How else can the average TSA cop cop a feel without such pretense?

Anonymous said...

How the Aussies deal with security....
http://www.youtube.com/watch?v=cXMOYRgCaog

Anonymous said...

I'm not sure I understand your position BP.

Are you against airline security? Where do you draw your line?

JM

JD Rush said...

I clicked through to Amy Alkon's blog. She has her very own TSA agent to harass her on her blog, too. Very nice of them to provide that.

Anonymous said...

Holy cow. And you are so right about branding, too. I'm less libertarian than you, but the fact that this guy calls himself a 'national security conservative' has turned me off that brand forever.

Borepatch said...

JM, the TSA doesn't provide airline security, it provides security theater. Not only is it vastly intrusive, it's a waste of security resources that could actually do some good.

Anonymous said...

I don't necessarily disagree BP - something has to be done. Where do libertarians stand on sky marshalls?

Weetabix said...

Issue EVERYONE on the plane a taser.
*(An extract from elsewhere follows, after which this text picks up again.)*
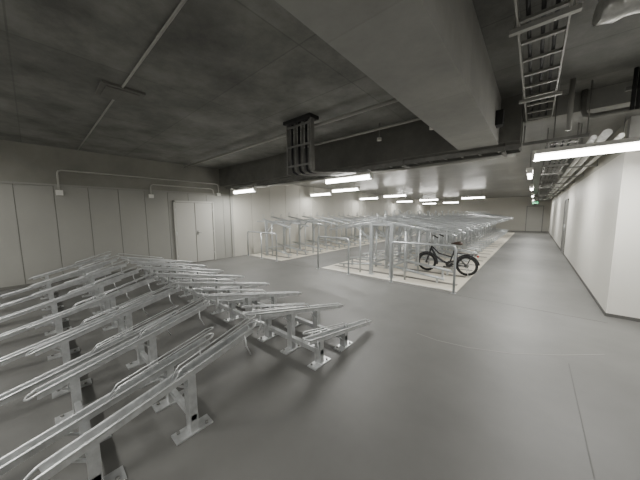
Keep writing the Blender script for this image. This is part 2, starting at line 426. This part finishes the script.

If someone gets frisky, you may land with a full complement of drooling vegetables, but the plane won't go into a building.

Jehu said...

Honestly, I am disgusted by people who are NOT disgusted by the TSA. I want to disenfranchise them permanently and marginalize them out of the public discourse. I consider them worse than collaborators, because at least most collaborators got serious benefits from their perfidy.

Goober said...

I heard a comedian the other day that said that the best way to secure airlines was to issue every passenger a gun when they boarded the plane. WHoever pulls their gun first is the terrorist. Whoever pulls their gun second is everybody else. Good luck to the terrorist.

Seriously, though, to anaymous above asking about airline security - the 9/11 attacks were made possible because of two factors:

1.) Unsecured cockpits on planes
2.) The belief, based on historical data, that if the people on board would just cooperate, that they would be ransomed and would probably survive the incident (as had happened in every other hijacking to date.

Neither one of these factors exist anymore. Cockpit doors are hardened vaults, and no group of passengers on a plane is ever going to allow a guy with a box cutter to take control of the plane ever again, because the historical data has changed to where now, if you let them have control, you probably die.

Pre-9/11 security measures at the gate would be more than sufficient. Metal detector and bag x-ray. DOne.

All else is just security theater, and proof of that is that these new methods have never actually stopped anyone from getting on a plane with a weapon. All of the examples of guns found by the TSA were found by pre-9/11 security measures.

The actual risk to you of terrorism is so massively low that it doesn't even register on a bar chart compared to the risk of allowing a government to run roughshod over our privacy and right to our effects. If you look at the last 100 years, the people killed by terrorists is microscopic compared to the numbers killed by intrusive, overbearing governments. There, my friend, lies the true risk.

I would be absolutely fine flying on an airline that didn't search you or restrict you at all, so long as the cockpit doors are secured. I'd take my gun on board with me, and any person who wanted to cause problems would get two to center mass before they finished their first "allahu ackbar!"